[EXERCISE OBJECTIVE] Without omitting anything, retype the data that follows.

[DATA LINES]
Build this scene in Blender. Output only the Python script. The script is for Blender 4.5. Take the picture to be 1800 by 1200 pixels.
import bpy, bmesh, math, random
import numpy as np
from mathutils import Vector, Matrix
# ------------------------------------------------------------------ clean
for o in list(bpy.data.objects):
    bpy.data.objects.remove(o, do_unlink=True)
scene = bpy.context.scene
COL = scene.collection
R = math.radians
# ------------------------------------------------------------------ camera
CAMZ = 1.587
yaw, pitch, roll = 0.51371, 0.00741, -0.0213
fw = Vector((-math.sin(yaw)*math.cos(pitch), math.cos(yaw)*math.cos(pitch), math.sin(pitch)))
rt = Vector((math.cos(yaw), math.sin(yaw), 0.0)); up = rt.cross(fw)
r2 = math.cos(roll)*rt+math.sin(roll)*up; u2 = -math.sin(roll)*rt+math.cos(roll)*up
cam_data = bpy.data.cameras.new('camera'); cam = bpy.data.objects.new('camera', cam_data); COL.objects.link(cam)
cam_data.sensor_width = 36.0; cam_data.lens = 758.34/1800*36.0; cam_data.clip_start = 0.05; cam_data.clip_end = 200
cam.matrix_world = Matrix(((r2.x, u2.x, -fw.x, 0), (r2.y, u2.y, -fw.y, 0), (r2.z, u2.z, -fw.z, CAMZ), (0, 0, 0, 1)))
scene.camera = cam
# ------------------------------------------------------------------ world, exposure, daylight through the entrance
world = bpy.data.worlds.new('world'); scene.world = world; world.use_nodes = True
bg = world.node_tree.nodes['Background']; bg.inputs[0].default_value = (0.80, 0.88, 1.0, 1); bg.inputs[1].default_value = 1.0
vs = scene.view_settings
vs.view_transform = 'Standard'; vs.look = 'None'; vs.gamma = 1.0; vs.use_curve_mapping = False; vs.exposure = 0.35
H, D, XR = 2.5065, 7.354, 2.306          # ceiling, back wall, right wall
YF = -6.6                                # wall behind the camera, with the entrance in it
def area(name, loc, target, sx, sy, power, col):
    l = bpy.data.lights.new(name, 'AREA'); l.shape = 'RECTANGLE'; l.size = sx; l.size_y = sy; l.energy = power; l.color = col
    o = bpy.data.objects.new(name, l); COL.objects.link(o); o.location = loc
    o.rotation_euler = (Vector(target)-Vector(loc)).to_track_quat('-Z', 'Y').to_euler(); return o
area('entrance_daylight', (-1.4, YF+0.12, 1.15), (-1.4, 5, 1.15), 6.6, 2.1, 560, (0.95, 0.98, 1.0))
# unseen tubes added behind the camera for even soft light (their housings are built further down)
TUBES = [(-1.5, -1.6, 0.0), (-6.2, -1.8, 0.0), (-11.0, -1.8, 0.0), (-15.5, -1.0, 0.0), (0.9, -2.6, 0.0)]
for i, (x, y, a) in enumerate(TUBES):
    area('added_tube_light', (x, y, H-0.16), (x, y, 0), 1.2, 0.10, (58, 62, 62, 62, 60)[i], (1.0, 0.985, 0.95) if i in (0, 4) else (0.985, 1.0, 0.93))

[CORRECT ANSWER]
Build this scene in Blender. Output only the Python script. The script is for Blender 4.5. Take the picture to be 1800 by 1200 pixels.
import bpy, bmesh, math, random
import numpy as np
from mathutils import Vector, Matrix
# ------------------------------------------------------------------ clean
for o in list(bpy.data.objects):
    bpy.data.objects.remove(o, do_unlink=True)
scene = bpy.context.scene
COL = scene.collection
R = math.radians
# ------------------------------------------------------------------ camera
CAMZ = 1.587
yaw, pitch, roll = 0.51371, 0.00741, -0.0213
fw = Vector((-math.sin(yaw)*math.cos(pitch), math.cos(yaw)*math.cos(pitch), math.sin(pitch)))
rt = Vector((math.cos(yaw), math.sin(yaw), 0.0)); up = rt.cross(fw)
r2 = math.cos(roll)*rt+math.sin(roll)*up; u2 = -math.sin(roll)*rt+math.cos(roll)*up
cam_data = bpy.data.cameras.new('camera'); cam = bpy.data.objects.new('camera', cam_data); COL.objects.link(cam)
cam_data.sensor_width = 36.0; cam_data.lens = 758.34/1800*36.0; cam_data.clip_start = 0.05; cam_data.clip_end = 200
cam.matrix_world = Matrix(((r2.x, u2.x, -fw.x, 0), (r2.y, u2.y, -fw.y, 0), (r2.z, u2.z, -fw.z, CAMZ), (0, 0, 0, 1)))
scene.camera = cam
# ------------------------------------------------------------------ world, exposure, daylight through the entrance
world = bpy.data.worlds.new('world'); scene.world = world; world.use_nodes = True
bg = world.node_tree.nodes['Background']; bg.inputs[0].default_value = (0.80, 0.88, 1.0, 1); bg.inputs[1].default_value = 1.0
vs = scene.view_settings
vs.view_transform = 'Standard'; vs.look = 'None'; vs.gamma = 1.0; vs.use_curve_mapping = False; vs.exposure = 0.35
H, D, XR = 2.5065, 7.354, 2.306          # ceiling, back wall, right wall
YF = -6.6                                # wall behind the camera, with the entrance in it
def area(name, loc, target, sx, sy, power, col):
    l = bpy.data.lights.new(name, 'AREA'); l.shape = 'RECTANGLE'; l.size = sx; l.size_y = sy; l.energy = power; l.color = col
    o = bpy.data.objects.new(name, l); COL.objects.link(o); o.location = loc
    o.rotation_euler = (Vector(target)-Vector(loc)).to_track_quat('-Z', 'Y').to_euler(); return o
area('entrance_daylight', (-1.4, YF+0.12, 1.15), (-1.4, 5, 1.15), 6.6, 2.1, 560, (0.95, 0.98, 1.0))
# unseen tubes added behind the camera for even soft light (their housings are built further down)
TUBES = [(-1.5, -1.6, 0.0), (-6.2, -1.8, 0.0), (-11.0, -1.8, 0.0), (-15.5, -1.0, 0.0), (0.9, -2.6, 0.0)]
for i, (x, y, a) in enumerate(TUBES):
    area('added_tube_light', (x, y, H-0.16), (x, y, 0), 1.2, 0.10, (58, 62, 62, 62, 60)[i], (1.0, 0.985, 0.95) if i in (0, 4) else (0.985, 1.0, 0.93))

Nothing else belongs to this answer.